To fulfill his campaign pledge to crack down on those entering the U.S. illegally, President Trump recently invoked a centuries-old wartime authority to deport hundreds of Venezuelan migrants over the weekend — despite a federal judge’s order to return any planes carrying those migrants to the U.S.
Other recent examples of Trump’s hard-line deportation tactics include the arrest of a Lebanese doctor on a legal visa, a former Columbia University graduate student with a green card, and multiple immigrants who are either married to U.S. citizens or have lived in the country for years.
Watch the video above as Straight Arrow News contributor Ruben Navarrette explains why he says he isn’t opposed to deporting immigrants in the U.S. illegally, but believes Trump’s haphazard and aggressive approach risks devastating mistakes that could harm Americans and the industries that rely on immigrant labor.
The following is an excerpt from the above video:
I believe that’s a really bad idea for immigration officials to set a daily, weekly or monthly quota for removals, or have one set for them by the White House, as appears to be the case now with the Trump administration.
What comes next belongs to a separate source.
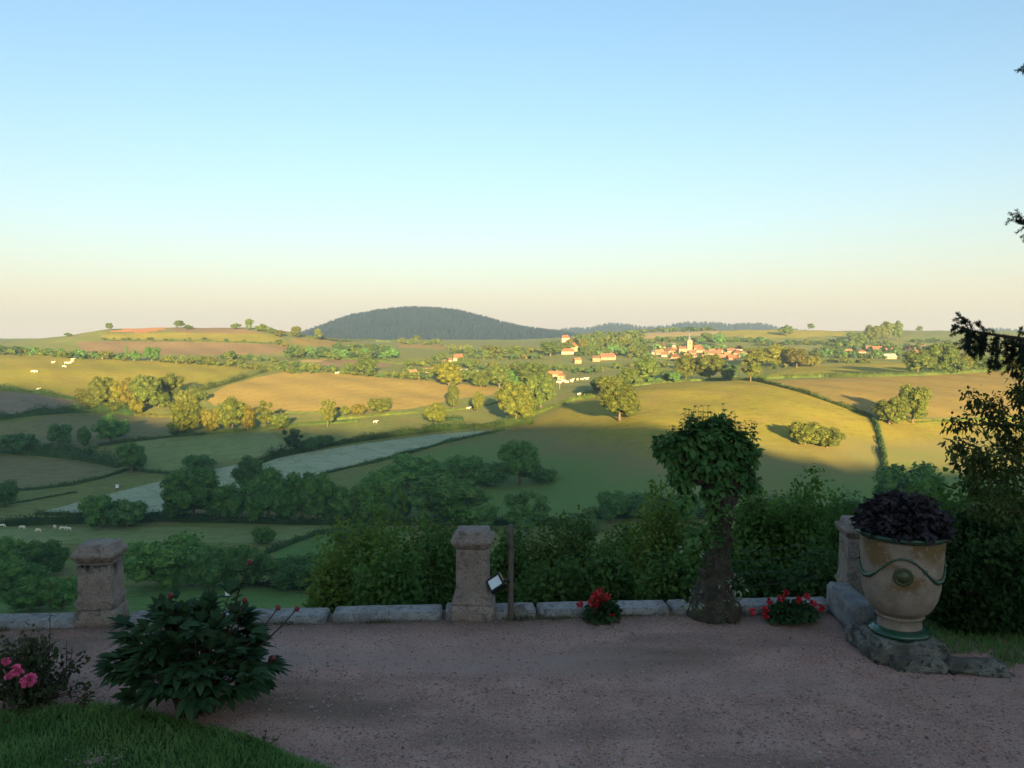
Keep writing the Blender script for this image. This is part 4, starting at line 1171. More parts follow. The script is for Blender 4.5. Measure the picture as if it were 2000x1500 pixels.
# ---------------------------------------------------------------- haze
hz = Geo(); hz.box((0, 2650, 35), (14000, 6300, 250))
M_haze = bpy.data.materials.new('haze'); M_haze.use_nodes = True
nt = M_haze.node_tree; nt.nodes.clear()
vo = nt.nodes.new('ShaderNodeVolumePrincipled'); mo = nt.nodes.new('ShaderNodeOutputMaterial')
vo.inputs['Color'].default_value = (.60,.80,1.0,1); vo.inputs['Density'].default_value = .00012; vo.inputs['Anisotropy'].default_value = .35
nt.links.new(vo.outputs[0], mo.inputs['Volume'])
o = put('haze', hz.mesh('haze'), M_haze); o['kind'] = 'stuff'; o['label'] = 'thin evening haze over the valley'; o['category'] = 'haze'

# ================================================================ the terrace
M_gravel, nt, b = mat_new('gravel')
v = coords(nt)
col, n1, _ = noise_mix(nt, (.350,.200,.160), (.44,.265,.215), 3.0, 6, .4, .62, v)
col, n2, _ = noise_mix(nt, col, (.44,.34,.30), 70, 3, .56, .66, v)
col, n3, _ = noise_mix(nt, col, (.12,.075,.065), 46, 4, .57, .68, v)
col, n4, _ = noise_mix(nt, col, (.20,.135,.105), .9, 6, .52, .68, coords(nt, (.4, 1.4, 1)))
col, n5, _ = noise_mix(nt, col, (.36,.25,.215), 1.0, 5, .54, .70, coords(nt, (.16, 1.1, 1, .06)))
sp_ = N(nt, 'ShaderNodeSeparateXYZ'); nt.links.new(v, sp_.inputs[0])
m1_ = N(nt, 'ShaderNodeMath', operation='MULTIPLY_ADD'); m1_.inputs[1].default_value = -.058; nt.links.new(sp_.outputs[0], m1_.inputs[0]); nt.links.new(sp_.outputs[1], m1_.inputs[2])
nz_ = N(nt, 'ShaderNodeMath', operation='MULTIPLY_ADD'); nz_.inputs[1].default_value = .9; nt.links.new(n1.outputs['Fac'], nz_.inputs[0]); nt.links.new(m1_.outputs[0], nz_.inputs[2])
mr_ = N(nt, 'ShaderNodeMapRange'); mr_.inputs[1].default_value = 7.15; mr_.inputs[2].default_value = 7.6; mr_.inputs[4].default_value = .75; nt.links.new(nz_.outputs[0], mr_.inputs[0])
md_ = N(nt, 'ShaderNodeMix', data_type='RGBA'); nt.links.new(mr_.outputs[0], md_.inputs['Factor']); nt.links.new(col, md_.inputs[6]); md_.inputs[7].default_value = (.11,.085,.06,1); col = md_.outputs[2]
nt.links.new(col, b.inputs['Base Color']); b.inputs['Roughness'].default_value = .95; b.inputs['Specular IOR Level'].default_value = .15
ad = N(nt, 'ShaderNodeMath', operation='ADD'); nt.links.new(n2.outputs['Fac'], ad.inputs[0]); nt.links.new(n3.outputs['Fac'], ad.inputs[1])
bump(nt, b, ad.outputs[0], .9, .02)

def wallY(x): return 7.10 + .058 * x
def edgeY(x): return np.where(x > 3.5, 8.1, wallY(x) + .3)
gx = np.unique(np.concatenate([np.linspace(-9, 9, 148), [3.49, 3.51]])); gy = np.linspace(-11.8, 1, 90)
gv = np.linspace(0, 1, 90)
GX = np.repeat(gx[None], 90, 0); GYb = -11.8 + gv[:, None] * (edgeY(gx)[None] - .02 + 11.8)
def gravz(X, Y): return .010*np.sin(X*1.7+Y*.9) + .008*np.sin(X*3.1-Y*2.3+1) + .006*np.sin(Y*6+X*.7)
GV = np.stack([GX, GYb, gravz(GX, GYb)], -1).reshape(-1, 3)
ii, jj = np.meshgrid(np.arange(89), np.arange(149), indexing='ij')
gq = np.stack([ii*150+jj, ii*150+jj+1, (ii+1)*150+jj+1, (ii+1)*150+jj], -1).reshape(-1, 4)
struct('gravel_terrace', mesh_from('gravel_terrace', GV, [gq], True), M_gravel)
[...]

If immigration agents feel intense pressure to apprehend a certain number of undocumented immigrants, well, they’re likely to get sloppy and make mistakes. U.S.-born Latinos or those with legal status will get caught up in the net, and racial profiling will become rampant. A strategy that might just get results in the private sector is likely to only get messy when implemented in the public sector.
And finally, I believe the real problem with the immigration debate is not that there is too much cruelty or too much leniency, it’s that there’s not enough honesty. Americans are a proud people. We’re much too proud, in fact, to admit our dependence on undocumented labor. We can’t get very far in fixing a problem if we can’t even be honest about what the problem really is and how we got here. Immigrants keep coming because we keep hiring them to do jobs that we don’t want to do. It’s always been this way. Why not just accept that fact and then fashion a solution that takes into account our dependency on foreign labor, which is only getting worse?
So you see, there’s a right way to do deportations, and then there’s a wrong way. Now take a wild guess which way the Trump administration is doing them.